4/14/14

Finding forever in the middle of the night: an interview with #poet Gary Hotham

April is National Poetry Month. In years past I have highlighted favorite poets like Charles Simic and Jane Hirshfield. This time I am focusing on Gary Hotham. My copy of his book “Breath Marks” is well-worn and highlighted.

What is it that makes his poetry special? First off, it’s tiny. His poems are compact little gems. Hotham is mostly known in haiku circles.  There’s no room for error in his modern works of art. And yet somehow he manages to pack his poems with an expansive sense of eternity.


wind spins

---

half a dozen footprints

the wave didn't spoil



Saturday night rain, puzzle pieces, flower petals, sea shells, footprints and stars in one pile and waves, beaches, shadows and wind in another pile.

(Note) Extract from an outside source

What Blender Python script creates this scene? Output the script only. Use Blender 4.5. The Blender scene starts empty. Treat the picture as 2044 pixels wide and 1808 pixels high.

Daily life’s ordinary things are found in bits and pieces and contrasted with wide-open skies. Maybe there’s nothing new under the sun, but the essence of things revealed in his poems show how deeply he knows what he is doing.


Q: When you have time for yourself, what do you spend most of your time thinking about?

A: I might like to think otherwise but probably most of my time is spent thinking about myself.  It would be interesting to have an accurate measure for the topics of our thoughts.  I'm sure God knows.  Does Big Data?  I suspect Google and Yahoo have a good handle on our thought topics also - especially the ones the advertisers pay good money for!  Those money makers.

Q: What compels you to write?

A: The wonder or wonders of life.  And the words that go with them.  I suspect that many times it is putting words down or putting words together that the wonders emerge although we might think that the wonders cause or bring out the words. Chicken or egg first kind of riddle.

 Q: What do you hope readers might get from your poems?

A: A vision for a vast universe along with a sense of their place or a reason for their place in it.  It is the wonder of why did God create such an overwhelming place for our senses  and then why me or why us for such a small place in it.  It is a brain rattler.  One hopes to recover by looking at one's feet.  But then there is question of why there is earth for our feet and why the toes and why the ankle bone is connected to...

T.S. Eliot said there would be days like that:

"Streets that follow like a tedious argument

Of insidious intent

To lead you to an overwhelming question. . ."

Q. Who are your favorite poets?

A: There are many, many poets I like to read.  Too many. And the great thing about poetry is that the lines are written by the good poets so that one can read them more than once.  This is just a partial list of  some of the dead poets I have enjoyed over the many years and still enjoy:  William Carlos Williams, T.S. Eliot, Robert Frost, Lorine Niedecker, William Stafford, E.E. Cummings, Philip Booth, Cid Corman, Frank Samperi, Ted Enslin, George Oppen...  There are many others still alive.  And there are dead and living ones who I don't really enjoy but read anyway.

And then there is a whole host of dead and living haiku writers who I greatly appreciate.  That  list would become very long.  Somebody is now going to comment that I have no standards!  But there is a great richness in the number of poets and their poetry that reminds me of the old comic book scene of Scrooge McDuck swimming in his piles of money:  I see that scene a reader surrounded by many  books of poetry to choose from and for which an earthly lifetime would not exhaust.  This image won't work well as e-book readers become more and more the norm.


Although Hotham doesn’t go out of his way to observe National Poetry Month – he is a poet year-round after all —  he does have a tip for anyone who is interested in the big topics explored in his little poems.  

“I do think T.S. Eliot has the voice to go for such themes and his 'Four Quartets' is a good example. Certainly for a Jew or a Christian the Psalms are excellent examples of those themes.”